Uber is back above its 50-day moving averages after it found buyers near its 2021 highs and its previous 2024 lows. Uber’s shorter-dated 21-day moving average just crossed above its 50-day, which is a bullish sign.
Uber offers 61% value compared to the Zacks Tech sector with a price/earnings-to-growth or PEG ratio of 0.74.
Even though Uber has dropped nearly 25% from its highs, 37 of the 46 brokerage recommendations Zacks has are “Strong Buys,” with zero sells. On top of that, Uber is committed to returning more value to shareholders via a $7.0 billion share repurchase plan.
Why AI Chip Stock Micron is a Must-Buy Down 40% from Its Highs
Micron Technology, Inc. stock plummeted following its disappointing Q1 fiscal 2025 results and guidance on December 18. The historically cyclical memory chip powerhouse is trading 40% below its June 2024 records as Wall Street recalibrated the stock after it got overheated and saw its EPS outlook fade.
Despite the near-term pessimism, 24 of the 29 brokerage recommendations Zacks has for Micron are “Strong Buys.” The selling represents a wonderful opportunity for traders and longer-term investors to buy Micron stock.
MU jumped 4% on Thursday after finding support near its 52-week lows, its long-term 50-month moving average, and its 2021/2022 peaks. Micron’s bounce pushed it above its 21-month moving average as it still trades at some of its lowest RSI levels of the last five years.

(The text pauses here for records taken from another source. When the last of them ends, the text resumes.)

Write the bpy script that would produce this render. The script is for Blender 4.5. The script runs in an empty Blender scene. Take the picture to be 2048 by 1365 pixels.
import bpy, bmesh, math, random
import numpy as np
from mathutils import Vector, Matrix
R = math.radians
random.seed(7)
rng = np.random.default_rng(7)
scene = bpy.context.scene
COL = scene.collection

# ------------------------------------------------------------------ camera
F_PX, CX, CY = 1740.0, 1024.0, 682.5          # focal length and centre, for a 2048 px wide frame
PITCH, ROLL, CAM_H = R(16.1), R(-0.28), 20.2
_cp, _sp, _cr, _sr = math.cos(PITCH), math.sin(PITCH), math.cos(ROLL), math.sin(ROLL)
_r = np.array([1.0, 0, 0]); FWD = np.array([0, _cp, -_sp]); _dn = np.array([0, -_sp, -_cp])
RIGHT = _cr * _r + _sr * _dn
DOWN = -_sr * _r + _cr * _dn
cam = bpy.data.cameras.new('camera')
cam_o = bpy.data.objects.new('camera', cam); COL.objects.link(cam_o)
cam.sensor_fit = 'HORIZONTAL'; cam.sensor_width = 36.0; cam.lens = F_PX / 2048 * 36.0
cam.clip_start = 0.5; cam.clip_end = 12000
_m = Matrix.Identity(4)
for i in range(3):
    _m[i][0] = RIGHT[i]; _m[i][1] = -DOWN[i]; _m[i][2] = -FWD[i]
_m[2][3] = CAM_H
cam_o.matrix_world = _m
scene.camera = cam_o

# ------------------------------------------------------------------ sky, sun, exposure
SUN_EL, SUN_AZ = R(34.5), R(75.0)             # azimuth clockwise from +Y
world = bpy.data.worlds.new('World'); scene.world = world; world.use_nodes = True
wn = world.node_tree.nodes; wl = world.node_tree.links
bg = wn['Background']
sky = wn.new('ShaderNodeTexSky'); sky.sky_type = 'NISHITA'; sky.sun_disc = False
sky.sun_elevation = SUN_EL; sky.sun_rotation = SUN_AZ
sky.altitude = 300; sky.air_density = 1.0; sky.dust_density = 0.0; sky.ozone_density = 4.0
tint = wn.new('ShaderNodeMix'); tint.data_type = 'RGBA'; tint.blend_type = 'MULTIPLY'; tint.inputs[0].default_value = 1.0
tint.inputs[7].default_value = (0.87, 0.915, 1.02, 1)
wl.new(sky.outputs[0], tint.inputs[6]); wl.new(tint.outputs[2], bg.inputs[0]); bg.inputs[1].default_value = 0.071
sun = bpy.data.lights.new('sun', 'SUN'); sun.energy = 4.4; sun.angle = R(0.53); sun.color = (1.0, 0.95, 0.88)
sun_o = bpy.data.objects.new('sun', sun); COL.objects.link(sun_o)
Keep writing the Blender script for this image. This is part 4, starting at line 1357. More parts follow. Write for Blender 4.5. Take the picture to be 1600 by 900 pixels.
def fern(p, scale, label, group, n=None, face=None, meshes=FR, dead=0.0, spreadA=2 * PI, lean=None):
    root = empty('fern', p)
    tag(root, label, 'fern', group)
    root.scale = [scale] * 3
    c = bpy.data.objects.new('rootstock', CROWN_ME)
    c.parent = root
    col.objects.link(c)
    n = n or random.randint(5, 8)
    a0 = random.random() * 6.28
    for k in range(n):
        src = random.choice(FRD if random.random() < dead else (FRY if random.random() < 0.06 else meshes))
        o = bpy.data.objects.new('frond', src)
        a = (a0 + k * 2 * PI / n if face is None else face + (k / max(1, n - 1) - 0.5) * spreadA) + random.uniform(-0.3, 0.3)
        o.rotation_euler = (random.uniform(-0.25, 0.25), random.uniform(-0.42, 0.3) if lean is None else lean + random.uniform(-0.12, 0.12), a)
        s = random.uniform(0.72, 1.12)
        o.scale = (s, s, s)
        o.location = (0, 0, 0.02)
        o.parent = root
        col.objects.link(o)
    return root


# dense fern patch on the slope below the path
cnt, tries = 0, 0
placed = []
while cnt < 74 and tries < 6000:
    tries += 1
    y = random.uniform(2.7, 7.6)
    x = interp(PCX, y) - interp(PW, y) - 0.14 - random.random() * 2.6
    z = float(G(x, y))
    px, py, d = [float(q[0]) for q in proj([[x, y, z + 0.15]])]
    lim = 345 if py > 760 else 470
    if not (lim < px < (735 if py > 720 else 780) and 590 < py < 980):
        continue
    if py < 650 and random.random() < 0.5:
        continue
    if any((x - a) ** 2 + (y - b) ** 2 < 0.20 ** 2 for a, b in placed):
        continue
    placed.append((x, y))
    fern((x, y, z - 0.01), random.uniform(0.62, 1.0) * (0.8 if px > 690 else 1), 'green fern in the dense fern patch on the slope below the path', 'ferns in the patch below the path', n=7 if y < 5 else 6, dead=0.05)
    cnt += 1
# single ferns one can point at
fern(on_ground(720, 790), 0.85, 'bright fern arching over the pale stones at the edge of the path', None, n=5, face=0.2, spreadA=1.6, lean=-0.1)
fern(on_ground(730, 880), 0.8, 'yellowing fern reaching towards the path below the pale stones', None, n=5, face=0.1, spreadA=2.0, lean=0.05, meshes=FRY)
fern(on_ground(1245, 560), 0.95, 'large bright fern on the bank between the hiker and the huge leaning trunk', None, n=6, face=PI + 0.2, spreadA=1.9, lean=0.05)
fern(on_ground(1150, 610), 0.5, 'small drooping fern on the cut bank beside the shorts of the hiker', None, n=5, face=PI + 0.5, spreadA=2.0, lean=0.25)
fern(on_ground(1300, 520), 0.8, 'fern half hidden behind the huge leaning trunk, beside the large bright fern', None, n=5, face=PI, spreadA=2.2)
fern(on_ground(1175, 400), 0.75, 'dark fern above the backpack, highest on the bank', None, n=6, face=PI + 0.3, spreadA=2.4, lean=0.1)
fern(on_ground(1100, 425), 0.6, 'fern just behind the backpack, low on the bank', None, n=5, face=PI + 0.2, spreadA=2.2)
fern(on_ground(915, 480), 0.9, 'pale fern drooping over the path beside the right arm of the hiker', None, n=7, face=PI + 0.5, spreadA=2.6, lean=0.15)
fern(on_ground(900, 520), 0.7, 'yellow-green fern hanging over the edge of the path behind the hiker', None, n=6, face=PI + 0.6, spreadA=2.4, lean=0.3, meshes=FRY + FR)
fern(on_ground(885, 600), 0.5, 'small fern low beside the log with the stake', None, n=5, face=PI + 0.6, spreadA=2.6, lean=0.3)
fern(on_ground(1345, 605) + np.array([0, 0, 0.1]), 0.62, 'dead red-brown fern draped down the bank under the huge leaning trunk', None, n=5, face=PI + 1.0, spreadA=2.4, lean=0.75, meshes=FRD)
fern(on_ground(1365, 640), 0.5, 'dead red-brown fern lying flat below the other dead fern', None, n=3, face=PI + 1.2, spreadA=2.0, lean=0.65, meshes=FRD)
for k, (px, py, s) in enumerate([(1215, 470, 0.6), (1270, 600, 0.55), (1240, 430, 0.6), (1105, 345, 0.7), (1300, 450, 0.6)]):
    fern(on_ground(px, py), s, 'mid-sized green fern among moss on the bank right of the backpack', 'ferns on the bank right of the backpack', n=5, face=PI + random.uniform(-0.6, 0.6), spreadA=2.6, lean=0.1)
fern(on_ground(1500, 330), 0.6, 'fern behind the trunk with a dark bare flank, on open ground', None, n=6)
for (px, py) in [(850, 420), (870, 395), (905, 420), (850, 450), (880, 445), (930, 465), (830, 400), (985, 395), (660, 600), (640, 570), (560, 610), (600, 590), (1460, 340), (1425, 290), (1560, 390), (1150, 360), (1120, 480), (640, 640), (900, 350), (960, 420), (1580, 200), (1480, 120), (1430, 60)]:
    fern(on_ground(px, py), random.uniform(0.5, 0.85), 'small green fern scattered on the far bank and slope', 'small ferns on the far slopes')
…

Micron stock is volatile but it roared 960% higher in the past 15 years, leaving its industry’s 85% and Tech’s 660% run in the dust. MU has climbed just 75% in the last five years, dragged down by its second-half of 2024 tumble.
At $92.50 a share, Micron trades 49% below its average Zacks price target. On the valuation front, Micron trades near its 10-year median at 10.9X forward 12-month earnings, representing 60% value compared to the Zacks Tech sector and a 40% discount to its industry.
The recent selloff came even though its AI growth remains stellar. Micron’s AI-heavy data center revenue skyrocketed 40% sequentially and over 400% YoY in its most recent quarter, helping data center sales surpass 50% of its total revenue for the first time.
“We continue to gain share in the highest margin and strategically important parts of the market and are exceptionally well positioned to leverage AI-driven growth,” CEO Sanjay Mehrotra said in prepared remarks.
Micron has predicted AI will drive record memory chip demand, and it’s a key supplier of memory chips for Nvidia’s industry-leading AI processors. MU is projected to grow its revenue by 41% in FY25 and 31% in FY26 to reach roughly $46 billion—adding $20 billion to the top line between its FY24 and FY26.
Micron is projected to grow its adjusted earnings by 430% in FY25 and 59% next year. This growth outlook includes Micron's wave of downward EPS revision since its December release, with its FY25 consensus 20% lower and FY26 13% off the pace.
Thankfully, its current negative earnings revisions have largely been priced into Micron stock.